Ponzi Schemes – What You Need to Know

Ponzi schemes are fraudulent investments that involve paying off investors with new investors. Schemers will gain new investors by promising opportunities for investments funds that will supposedly generate high return rates. They often claim these high return investments will come at little to no risk. One of the most recent of these schemes was masterminded by none other than Bernard Madoff. While investigations into the Madoff scheme are still being undertaken, facts show that Madoff spent decades scheming celebrities, nonprofit organizations, funds, and banks in what would come to be known as the biggest Ponzi scheme in history. His devious actions would scheme these people and institutions out of $50 billion, earning him a 150-year federal prison sentence.

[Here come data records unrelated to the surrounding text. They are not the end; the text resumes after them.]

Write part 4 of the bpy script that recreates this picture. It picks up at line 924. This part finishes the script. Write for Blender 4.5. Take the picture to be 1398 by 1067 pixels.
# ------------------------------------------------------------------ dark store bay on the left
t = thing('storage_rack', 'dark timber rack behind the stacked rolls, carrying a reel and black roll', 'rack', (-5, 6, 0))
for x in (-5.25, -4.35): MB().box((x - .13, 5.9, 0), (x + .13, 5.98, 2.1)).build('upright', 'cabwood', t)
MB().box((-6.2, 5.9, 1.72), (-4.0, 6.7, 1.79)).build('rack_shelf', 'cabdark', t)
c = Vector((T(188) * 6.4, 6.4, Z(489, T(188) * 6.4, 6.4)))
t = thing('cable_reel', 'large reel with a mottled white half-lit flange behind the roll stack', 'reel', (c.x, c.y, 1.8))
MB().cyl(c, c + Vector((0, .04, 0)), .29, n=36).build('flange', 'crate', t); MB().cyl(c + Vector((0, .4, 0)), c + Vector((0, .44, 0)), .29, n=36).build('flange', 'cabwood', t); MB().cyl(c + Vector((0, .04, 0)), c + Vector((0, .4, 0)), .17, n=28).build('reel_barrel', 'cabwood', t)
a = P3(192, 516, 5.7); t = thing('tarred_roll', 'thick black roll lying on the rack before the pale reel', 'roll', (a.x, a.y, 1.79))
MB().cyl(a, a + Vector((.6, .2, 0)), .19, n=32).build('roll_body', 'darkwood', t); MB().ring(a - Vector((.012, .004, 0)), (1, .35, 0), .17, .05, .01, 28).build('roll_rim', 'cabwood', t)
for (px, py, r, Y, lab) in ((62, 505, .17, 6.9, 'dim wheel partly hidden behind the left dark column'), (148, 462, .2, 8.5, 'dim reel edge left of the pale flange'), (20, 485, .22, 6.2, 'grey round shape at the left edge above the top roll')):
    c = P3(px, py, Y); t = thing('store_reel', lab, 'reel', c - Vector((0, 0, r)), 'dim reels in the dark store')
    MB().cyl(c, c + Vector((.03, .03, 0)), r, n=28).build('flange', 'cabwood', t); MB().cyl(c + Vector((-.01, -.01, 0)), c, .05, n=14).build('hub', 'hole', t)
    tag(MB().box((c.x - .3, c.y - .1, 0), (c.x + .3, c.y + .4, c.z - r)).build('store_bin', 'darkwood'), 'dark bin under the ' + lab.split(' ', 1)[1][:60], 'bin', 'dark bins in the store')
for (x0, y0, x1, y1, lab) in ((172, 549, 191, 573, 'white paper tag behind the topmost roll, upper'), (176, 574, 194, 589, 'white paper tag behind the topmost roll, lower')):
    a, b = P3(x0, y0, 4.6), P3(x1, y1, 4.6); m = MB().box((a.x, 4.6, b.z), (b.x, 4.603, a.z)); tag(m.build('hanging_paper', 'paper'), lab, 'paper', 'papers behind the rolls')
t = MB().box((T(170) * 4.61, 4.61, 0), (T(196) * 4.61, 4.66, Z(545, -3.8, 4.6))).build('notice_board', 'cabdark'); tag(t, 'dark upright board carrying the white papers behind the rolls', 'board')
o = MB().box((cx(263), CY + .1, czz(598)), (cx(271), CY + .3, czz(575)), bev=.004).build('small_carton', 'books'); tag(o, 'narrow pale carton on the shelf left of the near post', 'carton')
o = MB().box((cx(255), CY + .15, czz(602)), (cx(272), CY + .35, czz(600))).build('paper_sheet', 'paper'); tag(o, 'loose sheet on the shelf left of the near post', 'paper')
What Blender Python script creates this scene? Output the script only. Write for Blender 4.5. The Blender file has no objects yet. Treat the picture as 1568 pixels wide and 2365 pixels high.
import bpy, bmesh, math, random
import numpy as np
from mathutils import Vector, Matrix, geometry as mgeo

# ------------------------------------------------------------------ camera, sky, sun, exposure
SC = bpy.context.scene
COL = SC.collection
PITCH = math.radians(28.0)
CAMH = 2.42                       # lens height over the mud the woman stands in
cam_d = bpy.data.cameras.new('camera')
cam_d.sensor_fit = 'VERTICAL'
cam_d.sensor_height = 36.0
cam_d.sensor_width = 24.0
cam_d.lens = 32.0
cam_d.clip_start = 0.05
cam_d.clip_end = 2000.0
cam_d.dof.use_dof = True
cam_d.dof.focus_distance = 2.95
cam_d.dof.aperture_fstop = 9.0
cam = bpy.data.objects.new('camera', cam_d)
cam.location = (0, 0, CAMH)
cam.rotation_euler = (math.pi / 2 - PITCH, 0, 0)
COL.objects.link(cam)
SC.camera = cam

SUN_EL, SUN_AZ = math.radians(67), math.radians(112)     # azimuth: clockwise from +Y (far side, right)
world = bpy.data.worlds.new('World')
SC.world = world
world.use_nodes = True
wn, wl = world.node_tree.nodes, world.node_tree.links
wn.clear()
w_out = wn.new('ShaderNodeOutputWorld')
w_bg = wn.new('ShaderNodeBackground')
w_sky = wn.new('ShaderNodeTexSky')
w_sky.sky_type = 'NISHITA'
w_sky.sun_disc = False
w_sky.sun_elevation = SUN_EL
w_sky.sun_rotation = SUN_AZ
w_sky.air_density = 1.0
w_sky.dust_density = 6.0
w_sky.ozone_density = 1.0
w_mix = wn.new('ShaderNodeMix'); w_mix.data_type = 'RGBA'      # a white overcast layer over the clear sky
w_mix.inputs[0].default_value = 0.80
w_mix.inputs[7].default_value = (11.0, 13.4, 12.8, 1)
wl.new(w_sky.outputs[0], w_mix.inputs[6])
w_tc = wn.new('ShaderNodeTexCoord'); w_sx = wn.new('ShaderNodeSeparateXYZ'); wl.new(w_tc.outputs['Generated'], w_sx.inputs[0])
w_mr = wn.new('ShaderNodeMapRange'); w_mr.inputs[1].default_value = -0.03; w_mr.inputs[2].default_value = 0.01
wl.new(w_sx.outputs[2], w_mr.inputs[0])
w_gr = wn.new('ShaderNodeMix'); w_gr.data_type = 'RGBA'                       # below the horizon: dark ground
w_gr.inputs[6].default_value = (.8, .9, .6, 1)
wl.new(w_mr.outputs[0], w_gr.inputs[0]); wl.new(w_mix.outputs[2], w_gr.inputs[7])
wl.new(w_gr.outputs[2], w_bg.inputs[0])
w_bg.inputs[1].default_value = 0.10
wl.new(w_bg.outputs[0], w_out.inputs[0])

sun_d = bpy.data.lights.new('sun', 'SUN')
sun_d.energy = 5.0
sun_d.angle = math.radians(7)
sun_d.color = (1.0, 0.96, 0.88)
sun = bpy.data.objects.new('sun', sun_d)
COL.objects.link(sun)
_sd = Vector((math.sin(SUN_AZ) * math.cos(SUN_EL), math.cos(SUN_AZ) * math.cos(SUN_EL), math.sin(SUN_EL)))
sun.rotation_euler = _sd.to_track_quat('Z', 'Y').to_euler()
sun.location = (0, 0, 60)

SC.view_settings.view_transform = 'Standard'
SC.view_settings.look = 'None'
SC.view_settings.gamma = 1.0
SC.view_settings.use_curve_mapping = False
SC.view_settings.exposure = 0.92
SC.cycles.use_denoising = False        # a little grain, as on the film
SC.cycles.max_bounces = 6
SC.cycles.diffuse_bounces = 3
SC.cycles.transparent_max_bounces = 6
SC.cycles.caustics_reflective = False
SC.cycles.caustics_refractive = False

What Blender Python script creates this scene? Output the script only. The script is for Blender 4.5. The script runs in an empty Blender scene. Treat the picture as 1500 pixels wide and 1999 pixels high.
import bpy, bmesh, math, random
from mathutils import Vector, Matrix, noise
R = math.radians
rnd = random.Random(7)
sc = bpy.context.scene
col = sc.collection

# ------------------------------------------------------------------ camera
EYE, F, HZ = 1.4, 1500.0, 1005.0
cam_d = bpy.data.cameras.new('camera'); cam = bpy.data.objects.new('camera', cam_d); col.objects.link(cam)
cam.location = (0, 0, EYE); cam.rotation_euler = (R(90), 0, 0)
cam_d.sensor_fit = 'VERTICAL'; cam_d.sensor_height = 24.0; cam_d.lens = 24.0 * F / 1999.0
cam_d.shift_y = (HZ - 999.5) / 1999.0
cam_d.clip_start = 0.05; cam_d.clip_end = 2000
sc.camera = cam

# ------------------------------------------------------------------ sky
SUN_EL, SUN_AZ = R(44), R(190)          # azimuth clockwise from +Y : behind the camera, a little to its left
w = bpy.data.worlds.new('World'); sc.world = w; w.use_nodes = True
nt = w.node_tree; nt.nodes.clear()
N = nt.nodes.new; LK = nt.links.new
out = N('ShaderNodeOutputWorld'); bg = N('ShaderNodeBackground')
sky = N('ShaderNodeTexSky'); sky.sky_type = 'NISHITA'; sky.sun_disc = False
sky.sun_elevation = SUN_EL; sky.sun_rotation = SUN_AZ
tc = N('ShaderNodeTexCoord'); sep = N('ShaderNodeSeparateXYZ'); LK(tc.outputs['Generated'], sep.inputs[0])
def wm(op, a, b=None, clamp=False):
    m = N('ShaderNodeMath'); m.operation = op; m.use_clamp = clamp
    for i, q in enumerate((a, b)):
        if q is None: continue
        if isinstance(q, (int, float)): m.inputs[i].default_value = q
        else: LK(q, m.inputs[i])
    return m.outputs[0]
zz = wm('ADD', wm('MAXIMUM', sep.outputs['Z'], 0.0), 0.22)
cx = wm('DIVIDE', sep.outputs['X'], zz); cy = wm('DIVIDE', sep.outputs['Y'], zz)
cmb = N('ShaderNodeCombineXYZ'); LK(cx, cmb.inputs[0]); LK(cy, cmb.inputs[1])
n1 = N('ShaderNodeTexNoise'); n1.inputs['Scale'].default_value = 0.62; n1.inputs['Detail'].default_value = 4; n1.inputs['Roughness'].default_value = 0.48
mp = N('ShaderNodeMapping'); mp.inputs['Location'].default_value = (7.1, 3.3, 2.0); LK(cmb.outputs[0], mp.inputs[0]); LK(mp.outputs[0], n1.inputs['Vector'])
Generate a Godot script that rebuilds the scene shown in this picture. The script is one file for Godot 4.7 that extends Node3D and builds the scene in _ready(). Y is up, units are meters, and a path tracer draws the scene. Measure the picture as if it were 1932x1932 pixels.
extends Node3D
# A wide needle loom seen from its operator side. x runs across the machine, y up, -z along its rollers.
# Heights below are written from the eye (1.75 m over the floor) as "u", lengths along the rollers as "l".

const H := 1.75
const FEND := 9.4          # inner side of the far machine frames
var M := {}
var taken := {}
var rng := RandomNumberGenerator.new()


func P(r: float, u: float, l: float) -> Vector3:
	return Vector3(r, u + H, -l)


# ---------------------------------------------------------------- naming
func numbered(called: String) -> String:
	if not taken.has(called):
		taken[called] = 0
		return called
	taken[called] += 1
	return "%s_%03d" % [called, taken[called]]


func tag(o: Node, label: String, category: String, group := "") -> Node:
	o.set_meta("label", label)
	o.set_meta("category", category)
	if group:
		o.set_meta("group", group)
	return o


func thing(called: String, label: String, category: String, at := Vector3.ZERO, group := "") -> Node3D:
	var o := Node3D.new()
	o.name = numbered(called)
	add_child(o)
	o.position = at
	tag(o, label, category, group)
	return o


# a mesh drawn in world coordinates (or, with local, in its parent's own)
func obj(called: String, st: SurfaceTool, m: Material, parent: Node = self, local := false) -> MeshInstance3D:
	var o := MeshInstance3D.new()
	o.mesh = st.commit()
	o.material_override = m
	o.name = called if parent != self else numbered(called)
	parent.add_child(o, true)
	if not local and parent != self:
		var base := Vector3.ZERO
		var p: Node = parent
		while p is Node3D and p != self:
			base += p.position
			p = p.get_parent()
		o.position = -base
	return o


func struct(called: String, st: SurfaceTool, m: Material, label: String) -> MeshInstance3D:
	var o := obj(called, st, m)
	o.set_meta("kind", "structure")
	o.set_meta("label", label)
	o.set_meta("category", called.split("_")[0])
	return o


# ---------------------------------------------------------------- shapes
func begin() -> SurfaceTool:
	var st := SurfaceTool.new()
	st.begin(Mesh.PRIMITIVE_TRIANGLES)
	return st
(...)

The term “Ponzi scheme” was named for Charles Ponzi, a businessman and swindler in the early twentieth century. He asked thousands businessmen around New England to invest in his Securities Exchange Company, promising as much as a 50% return in any investments in three months. He even went as far to buying international mail coupons in order to make his scheme appear legitimate. In only six months, Ponzi was a millionaire—the epitome of the get rich quick scheme.

Determining whether or not an investment opportunity is one of these scams can be difficult, but not impossible. All Ponzi schemes share similar characteristics for which investors should be on the lookout. The major red flag is the promise of high investment returns with little to no risk involved. No matter what, investments carry risks. Those that have higher yield returns often come at greater risks than more conservative investments, so be suspicious of any investment that guarantees anything. Also be wary of overly consistent returns, since legitimate investments will go up and down over any given length of time.

Investments should always be registered with the US Securities and Exchange Commission (SEC). Scams are typically not registered because investors will be given access to the company’s information, services, finances, and other information. All investment professionals should be licensed, so be on the lookout for unlicensed sellers or unregistered investment firms. Avoid anyone with secretive strategies and always be on the lookout for account errors. If you have trouble receiving a payment or cannot cash out an investment, it could be a scheme. Ask yourself if the investment is registers, if the seller is licensed, and how the risks compare to the potential earnings.